● **Request**:
Please report every line from the material that contains the word "objects".

● **Supplied data**:
________________________

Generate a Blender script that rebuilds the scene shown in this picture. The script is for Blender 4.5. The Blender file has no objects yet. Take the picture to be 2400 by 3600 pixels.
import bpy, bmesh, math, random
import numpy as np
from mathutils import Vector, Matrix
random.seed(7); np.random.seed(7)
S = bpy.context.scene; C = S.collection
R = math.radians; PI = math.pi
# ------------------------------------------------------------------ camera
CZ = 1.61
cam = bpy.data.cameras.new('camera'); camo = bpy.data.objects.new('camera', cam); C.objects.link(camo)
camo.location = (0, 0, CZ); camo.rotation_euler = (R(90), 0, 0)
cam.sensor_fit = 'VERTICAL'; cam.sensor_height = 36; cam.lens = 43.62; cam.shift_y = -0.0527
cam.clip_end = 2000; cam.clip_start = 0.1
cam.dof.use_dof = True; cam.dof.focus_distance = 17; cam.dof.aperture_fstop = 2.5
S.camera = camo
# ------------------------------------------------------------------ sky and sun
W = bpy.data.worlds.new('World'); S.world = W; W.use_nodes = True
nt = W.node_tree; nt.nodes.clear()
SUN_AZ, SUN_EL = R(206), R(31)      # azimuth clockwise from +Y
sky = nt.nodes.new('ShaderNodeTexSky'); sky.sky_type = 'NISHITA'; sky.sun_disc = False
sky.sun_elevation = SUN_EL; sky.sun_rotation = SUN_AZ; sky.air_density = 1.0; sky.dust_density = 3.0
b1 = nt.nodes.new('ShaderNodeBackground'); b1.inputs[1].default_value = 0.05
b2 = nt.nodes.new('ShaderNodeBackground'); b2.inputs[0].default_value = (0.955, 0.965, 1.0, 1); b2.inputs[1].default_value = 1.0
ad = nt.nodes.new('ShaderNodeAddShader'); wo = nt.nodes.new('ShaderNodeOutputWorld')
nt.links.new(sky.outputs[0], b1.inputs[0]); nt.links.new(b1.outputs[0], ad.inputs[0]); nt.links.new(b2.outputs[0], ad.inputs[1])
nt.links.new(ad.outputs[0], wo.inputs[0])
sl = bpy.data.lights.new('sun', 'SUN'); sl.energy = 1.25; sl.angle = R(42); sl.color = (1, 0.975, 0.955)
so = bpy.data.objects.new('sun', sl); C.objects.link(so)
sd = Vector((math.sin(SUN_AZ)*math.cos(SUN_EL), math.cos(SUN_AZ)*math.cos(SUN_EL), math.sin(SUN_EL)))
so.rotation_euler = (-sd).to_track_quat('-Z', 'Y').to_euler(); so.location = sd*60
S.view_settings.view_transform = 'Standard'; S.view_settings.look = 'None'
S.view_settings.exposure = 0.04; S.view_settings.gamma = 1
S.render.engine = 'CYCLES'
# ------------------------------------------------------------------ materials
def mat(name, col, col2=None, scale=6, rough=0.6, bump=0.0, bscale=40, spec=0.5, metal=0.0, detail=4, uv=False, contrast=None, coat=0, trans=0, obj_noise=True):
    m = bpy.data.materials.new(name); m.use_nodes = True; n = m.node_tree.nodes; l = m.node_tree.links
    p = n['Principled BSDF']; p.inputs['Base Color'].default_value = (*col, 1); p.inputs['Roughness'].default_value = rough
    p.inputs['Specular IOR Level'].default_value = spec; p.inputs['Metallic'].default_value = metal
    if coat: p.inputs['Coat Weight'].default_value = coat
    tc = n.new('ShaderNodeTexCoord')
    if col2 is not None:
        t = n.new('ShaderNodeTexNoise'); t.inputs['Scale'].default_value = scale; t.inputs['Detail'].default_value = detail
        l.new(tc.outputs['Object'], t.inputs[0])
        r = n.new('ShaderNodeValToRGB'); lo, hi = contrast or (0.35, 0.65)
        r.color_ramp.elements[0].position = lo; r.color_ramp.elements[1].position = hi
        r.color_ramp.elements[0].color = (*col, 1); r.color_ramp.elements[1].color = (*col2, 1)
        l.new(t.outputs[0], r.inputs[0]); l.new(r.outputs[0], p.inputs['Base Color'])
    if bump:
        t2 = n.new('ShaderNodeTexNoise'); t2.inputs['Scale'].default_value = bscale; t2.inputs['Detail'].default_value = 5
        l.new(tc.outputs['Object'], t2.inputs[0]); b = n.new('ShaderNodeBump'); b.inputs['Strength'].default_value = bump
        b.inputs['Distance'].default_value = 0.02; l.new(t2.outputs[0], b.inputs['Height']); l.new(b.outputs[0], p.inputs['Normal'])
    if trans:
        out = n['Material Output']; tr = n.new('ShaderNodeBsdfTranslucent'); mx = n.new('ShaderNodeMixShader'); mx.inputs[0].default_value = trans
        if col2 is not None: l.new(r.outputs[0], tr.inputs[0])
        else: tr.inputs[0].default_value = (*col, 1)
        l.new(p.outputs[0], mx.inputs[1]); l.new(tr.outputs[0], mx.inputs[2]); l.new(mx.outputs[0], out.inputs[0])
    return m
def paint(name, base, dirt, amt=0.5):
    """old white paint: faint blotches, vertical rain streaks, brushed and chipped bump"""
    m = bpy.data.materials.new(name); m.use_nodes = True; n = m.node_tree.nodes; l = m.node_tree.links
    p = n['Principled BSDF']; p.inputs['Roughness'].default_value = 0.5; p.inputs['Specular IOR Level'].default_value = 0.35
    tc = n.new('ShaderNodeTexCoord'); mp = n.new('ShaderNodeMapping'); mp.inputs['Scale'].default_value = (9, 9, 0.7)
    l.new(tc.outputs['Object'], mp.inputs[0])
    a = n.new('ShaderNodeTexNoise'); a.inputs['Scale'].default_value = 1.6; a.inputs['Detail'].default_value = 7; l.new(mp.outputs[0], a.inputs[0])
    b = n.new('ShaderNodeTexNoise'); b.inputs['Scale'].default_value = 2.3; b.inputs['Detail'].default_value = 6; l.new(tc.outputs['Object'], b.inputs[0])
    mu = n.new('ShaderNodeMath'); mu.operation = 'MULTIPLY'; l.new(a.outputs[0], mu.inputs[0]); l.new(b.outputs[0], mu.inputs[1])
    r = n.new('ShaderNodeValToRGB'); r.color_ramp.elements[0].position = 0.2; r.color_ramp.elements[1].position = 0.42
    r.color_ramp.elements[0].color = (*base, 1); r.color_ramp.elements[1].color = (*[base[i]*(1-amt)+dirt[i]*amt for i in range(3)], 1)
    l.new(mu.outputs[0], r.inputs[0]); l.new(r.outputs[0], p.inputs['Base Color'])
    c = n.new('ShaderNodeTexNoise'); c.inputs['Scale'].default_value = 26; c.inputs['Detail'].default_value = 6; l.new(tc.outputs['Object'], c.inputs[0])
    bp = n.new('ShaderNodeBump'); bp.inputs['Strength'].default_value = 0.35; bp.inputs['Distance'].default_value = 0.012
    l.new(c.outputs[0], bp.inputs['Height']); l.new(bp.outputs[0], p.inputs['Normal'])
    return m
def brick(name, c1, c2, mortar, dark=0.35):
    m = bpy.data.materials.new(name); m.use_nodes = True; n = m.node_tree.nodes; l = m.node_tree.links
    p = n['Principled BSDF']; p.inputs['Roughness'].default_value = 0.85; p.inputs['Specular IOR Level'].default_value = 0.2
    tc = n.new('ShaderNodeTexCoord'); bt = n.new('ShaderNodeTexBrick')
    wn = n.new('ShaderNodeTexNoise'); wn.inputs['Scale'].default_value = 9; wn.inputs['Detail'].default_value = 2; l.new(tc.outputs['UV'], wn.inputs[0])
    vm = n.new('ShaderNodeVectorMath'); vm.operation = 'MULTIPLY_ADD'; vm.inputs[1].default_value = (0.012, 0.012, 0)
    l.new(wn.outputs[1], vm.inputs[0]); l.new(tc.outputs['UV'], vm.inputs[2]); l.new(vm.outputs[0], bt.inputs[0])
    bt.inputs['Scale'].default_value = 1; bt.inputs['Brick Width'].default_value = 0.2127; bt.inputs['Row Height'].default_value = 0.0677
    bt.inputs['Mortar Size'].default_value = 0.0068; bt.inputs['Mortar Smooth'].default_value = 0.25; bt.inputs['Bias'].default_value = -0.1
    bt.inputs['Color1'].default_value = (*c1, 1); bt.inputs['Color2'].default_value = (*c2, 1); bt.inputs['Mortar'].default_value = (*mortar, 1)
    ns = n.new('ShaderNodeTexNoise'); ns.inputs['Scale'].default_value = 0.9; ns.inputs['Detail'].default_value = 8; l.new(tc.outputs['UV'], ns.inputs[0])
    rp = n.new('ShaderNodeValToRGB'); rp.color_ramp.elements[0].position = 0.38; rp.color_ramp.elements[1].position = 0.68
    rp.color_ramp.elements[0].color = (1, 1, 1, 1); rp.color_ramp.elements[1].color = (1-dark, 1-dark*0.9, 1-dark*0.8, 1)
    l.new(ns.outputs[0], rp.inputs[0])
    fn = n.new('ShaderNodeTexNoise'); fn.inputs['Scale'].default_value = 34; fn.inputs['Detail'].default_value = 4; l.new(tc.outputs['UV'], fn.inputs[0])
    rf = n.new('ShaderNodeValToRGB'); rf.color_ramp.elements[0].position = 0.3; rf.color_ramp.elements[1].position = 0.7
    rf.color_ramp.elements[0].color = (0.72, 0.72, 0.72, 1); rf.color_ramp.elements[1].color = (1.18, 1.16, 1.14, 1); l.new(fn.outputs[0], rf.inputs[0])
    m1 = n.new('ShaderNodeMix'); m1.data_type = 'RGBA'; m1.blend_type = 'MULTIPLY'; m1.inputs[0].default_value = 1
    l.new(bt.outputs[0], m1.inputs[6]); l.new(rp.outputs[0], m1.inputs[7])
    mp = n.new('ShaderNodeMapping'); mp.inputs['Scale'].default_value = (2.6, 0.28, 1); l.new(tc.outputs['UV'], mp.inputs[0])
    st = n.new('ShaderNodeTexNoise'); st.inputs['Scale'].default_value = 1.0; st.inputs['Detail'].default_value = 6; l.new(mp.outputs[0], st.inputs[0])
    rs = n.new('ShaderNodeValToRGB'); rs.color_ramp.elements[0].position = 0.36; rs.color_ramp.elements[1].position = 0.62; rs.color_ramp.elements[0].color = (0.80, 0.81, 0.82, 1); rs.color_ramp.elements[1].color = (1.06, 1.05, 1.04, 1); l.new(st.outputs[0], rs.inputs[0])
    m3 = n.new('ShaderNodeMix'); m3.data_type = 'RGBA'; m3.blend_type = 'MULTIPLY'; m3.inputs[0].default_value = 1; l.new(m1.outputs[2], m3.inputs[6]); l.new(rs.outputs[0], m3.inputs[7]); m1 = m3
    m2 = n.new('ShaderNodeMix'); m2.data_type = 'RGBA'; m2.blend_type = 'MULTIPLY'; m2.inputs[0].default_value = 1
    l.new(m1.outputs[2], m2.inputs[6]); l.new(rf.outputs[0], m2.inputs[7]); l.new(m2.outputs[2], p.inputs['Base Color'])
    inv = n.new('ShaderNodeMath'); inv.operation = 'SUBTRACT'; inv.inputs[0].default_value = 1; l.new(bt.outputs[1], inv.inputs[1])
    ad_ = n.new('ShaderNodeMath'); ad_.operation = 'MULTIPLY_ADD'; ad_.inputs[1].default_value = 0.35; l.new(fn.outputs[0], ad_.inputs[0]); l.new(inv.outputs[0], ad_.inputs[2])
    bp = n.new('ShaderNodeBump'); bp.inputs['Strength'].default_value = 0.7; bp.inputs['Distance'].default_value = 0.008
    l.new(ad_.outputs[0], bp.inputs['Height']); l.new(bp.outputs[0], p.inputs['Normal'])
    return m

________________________

● **Answer**:
Generate a Blender script that rebuilds the scene shown in this picture. The script is for Blender 4.5. The Blender file has no objects yet. Take the picture to be 2400 by 3600 pixels.
cam = bpy.data.cameras.new('camera'); camo = bpy.data.objects.new('camera', cam); C.objects.link(camo)
so = bpy.data.objects.new('sun', sl); C.objects.link(so)